Again, this should be fairly painless to set up. There are countless backup systems that will regularly record all the information on your server to tape or disc.

Perhaps even better are the systems that take regular snapshots of your server info and transmit them securely to offsite electronic storage for just a few hundred dollars a year.

Step 4: Sit and think. From here, planning for disaster means rolling up your sleeves, taking a close look at your company and imagining the worst. Not that you should get bogged down in the morbid details of the disaster itself, it doesn´t really matter if you´re struck by fire or airplane or the sudden death of your sales VP. What you have to think about is the aftermath: how quickly you must recover, and how long that recovery will actually take you.

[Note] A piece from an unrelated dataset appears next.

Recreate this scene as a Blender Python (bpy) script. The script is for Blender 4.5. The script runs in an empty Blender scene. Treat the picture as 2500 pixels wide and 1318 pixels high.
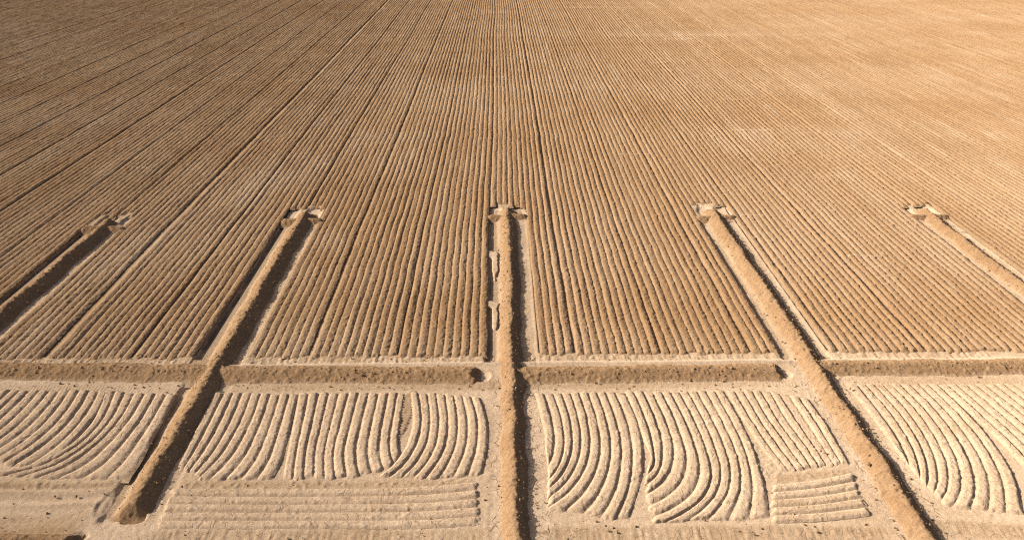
import bpy, math, random
import numpy as np
random.seed(4); RNG = np.random.default_rng(4)
sc = bpy.context.scene
COL = sc.collection

# ------------------------------------------------------------------ camera
W0, H0, F = 2500.0, 1318.0, 1900.0          # the photograph's pixels, focal length in them
VPX, VPY = 1216.0, -276.0                   # where the rows meet
CH = 37.5                                   # drone height in metres
PITCH = math.atan((H0/2 - VPY)/F)
YAW = math.atan((W0/2 - VPX)/F*math.cos(PITCH))
fw = np.array([math.sin(YAW)*math.cos(PITCH), math.cos(YAW)*math.cos(PITCH), -math.sin(PITCH)])
rt = np.array([math.cos(YAW), -math.sin(YAW), 0.0])
up = np.cross(rt, fw)
cd = bpy.data.cameras.new('camera'); cam = bpy.data.objects.new('camera', cd); COL.objects.link(cam)
cd.sensor_width = 36; cd.lens = 36*F/W0; cd.clip_end = 6000; cd.clip_start = 0.5
cam.location = (0, 0, CH)
cam.rotation_euler = (math.pi/2 - PITCH, 0, -YAW)
sc.camera = cam

def at(px, py):
    """ground point (z = 0) under a pixel of the photograph"""
    d = fw*F + rt*(px - W0/2) - up*(py - H0/2)
    k = -CH/d[2]
    return d[0]*k, d[1]*k

# ------------------------------------------------------------------ light
SUN_EL, SUN_AZ = math.radians(29), math.radians(6)      # from the left, a little from beyond
sd = bpy.data.lights.new('sun', 'SUN'); so = bpy.data.objects.new('sun', sd); COL.objects.link(so)
sd.energy = 5.0; sd.angle = math.radians(0.55); sd.color = (1.0, 0.92, 0.80)
from mathutils import Vector, noise as mnoise
sdir = Vector((-math.cos(SUN_EL)*math.cos(SUN_AZ), math.cos(SUN_EL)*math.sin(SUN_AZ), math.sin(SUN_EL)))
so.rotation_euler = sdir.to_track_quat('Z', 'Y').to_euler(); so.location = (-60, 40, 60)
wd = bpy.data.worlds.new("World"); sc.world = wd; wd.use_nodes = True
nt = wd.node_tree; bg = nt.nodes['Background']
sk = nt.nodes.new('ShaderNodeTexSky'); sk.sky_type = 'NISHITA'; sk.sun_disc = False
sk.sun_elevation = SUN_EL; sk.sun_rotation = math.radians(270) + SUN_AZ
sk.dust_density = 6.0; sk.air_density = .55; sk.ozone_density = .4
nt.links.new(sk.outputs[0], bg.inputs[0]); bg.inputs[1].default_value = 0.08
sc.view_settings.view_transform = 'Standard'; sc.view_settings.look = 'None'
sc.view_settings.gamma = 1; sc.view_settings.use_curve_mapping = False
sc.view_settings.exposure = 1.30
sc.cycles.use_denoising = False
sc.cycles.pixel_filter_type = 'BLACKMAN_HARRIS'; sc.cycles.filter_width = 1.2

# ------------------------------------------------------------------ noise in numpy
def _h(ix, iy, seed):
    n = (ix.astype(np.int64)*374761393 + iy.astype(np.int64)*668265263 + seed*1442695041) & 0xFFFFFFFF
    n = ((n ^ (n >> 13))*1274126177) & 0xFFFFFFFF
    n = n ^ (n >> 16)
    return (n & 0xFFFF).astype(np.float32)/32767.5 - 1.0
def vn(x, y, seed=0):
    x = np.asarray(x, np.float64); y = np.asarray(y, np.float64)
    ix = np.floor(x); iy = np.floor(y)
    fx = (x - ix).astype(np.float32); fy = (y - iy).astype(np.float32)
    fx = fx*fx*(3 - 2*fx); fy = fy*fy*(3 - 2*fy)
    a = _h(ix, iy, seed); b = _h(ix+1, iy, seed); c = _h(ix, iy+1, seed); d = _h(ix+1, iy+1, seed)
    return a + (b-a)*fx + (c-a)*fy + (a-b-c+d)*fx*fy
def fbm(x, y, o=3, seed=0):
    s = 0; a = 1.0; t = 0
    for k in range(o):
        s = s + a*vn(x*2**k + 17.3*k, y*2**k - 9.1*k, seed + k*7); t += a; a *= .5
    return s/t
def clods(x, y, s, seed=0):
    """lumps: positive bumps of size s on a calm surface"""
    n = vn(x/s, y/s, seed); m = vn(x/s*.93 + y/s*.4, y/s*.93 - x/s*.4, seed+3)
    return np.maximum(0, n*.6 + m*.6 - .12)**1.0
def sst(a, b, x):
    t = np.clip((x - a)/(b - a), 0, 1); return t*t*(3 - 2*t)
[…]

“There was a study done not long ago by the University of Texas,” said Bob Miano, CEO and president of Agility Disaster Recovery in Mississauga, Ont. “It found that 30 per cent of small and medium-sized businesses go out of business less than a year after suffering some sort of catastrophe. And that´s not all.

Of the businesses that do survive that first year, 50 per cent are out of business by the end of the second year.”

The killer, he said, is the downtime during which you can´t communicate with customers, giving your competitors a chance to steal them.

“You´ve got to do what I call a business impact analysis,” Miano said. “Most companies can do without accounts payable for, say, 35 days. You could probably survive without receivables for 50 days. But for most companies, if you lose your ability to take orders for 10 days, less even, you´re losing customers and that´s the kiss of death.”

BUYING INSURANCE

But how can you keep taking orders if the power´s out?

If the server hosting your Web portal is down? If your office is in ashes?

The solutions here run from the exotic and expensive to the makeshift but effective. The one that fits your company depends on what you can afford and how long you think you can safely stay out of touch.

Agility Recovery, for example, rents mobile offices that can be towed anywhere by a tractor-trailer and be set up and operating within a matter of hours.

“We bring in a trailer filled with desks, computers and phones that are already set up to be useful to the client,” he said. “It´s got satellite hook-ups and a generator. The entire city around you can be totally without infrastructure and our mobile units can keep you working.”

This level of mobility comes at a premium, though.

A less flexible, but also less expensive, solution is to rent what the industry calls a “hot site.” For as little as $500 a month, Fusepoint can deliver a safe, powered and connected environment from which a company can keep doing business.

“It´s like buying any insurance,” said Fusepoint´s Offley. “You can take out the triple-A five-star coverage or you can take out a policy that is more affordable and covers the things you know you really need covered.

But I think everybody knows it´s not prudent to take out no insurance.”

It can be overwhelming, trying to shore up your company´s disaster defences. And if you´re in the business of selling widgets online, you don´t want to divert too much attention from your core competencies.

Fusepoint and other companies, like Q9 Networks in Toronto, offer another elegant solution: they build the fortified buildings that have backup power and redundant communications lines and you simply rent server space inside.

“Why should you become an expert in backup power?” asked Q9 CEO Osama Arafat. “We already have that expertise, let us do that for you.” One of Q9´s biggest clients is Indigo.ca, and Arafat points out that the book company didn´t suffer any downtime during the blackout.

“It´s not as expensive as you might think, either,” he said.

“We offer service bundles that start at $1,250 a month. And for that you´re hosted in the same centre, with the same HVAC (heating, ventilation and air conditioning), the same fire suppression and the same trained personnel as Indigo.”

But no matter the solution you choose for your company, all the experts will tell you that a disaster plan is practically worthless if you don´t test it regularly and rigorously. Just look at what happened when Air Canada´s nerve centre in Toronto lost power during the blackout. The backup generator kicked in. And then failed. The airline had to cancel 500 of its 700 flights that day, and lost millions.

“You can´t just develop a plan, put it on the shelf and then dust it off when you have a disaster,” said Fusepoint´s Robert Offley. “It´s more like a culture that you have to develop inside the company. You have to encourage everybody to think about protecting the company, and train them to protect the company.”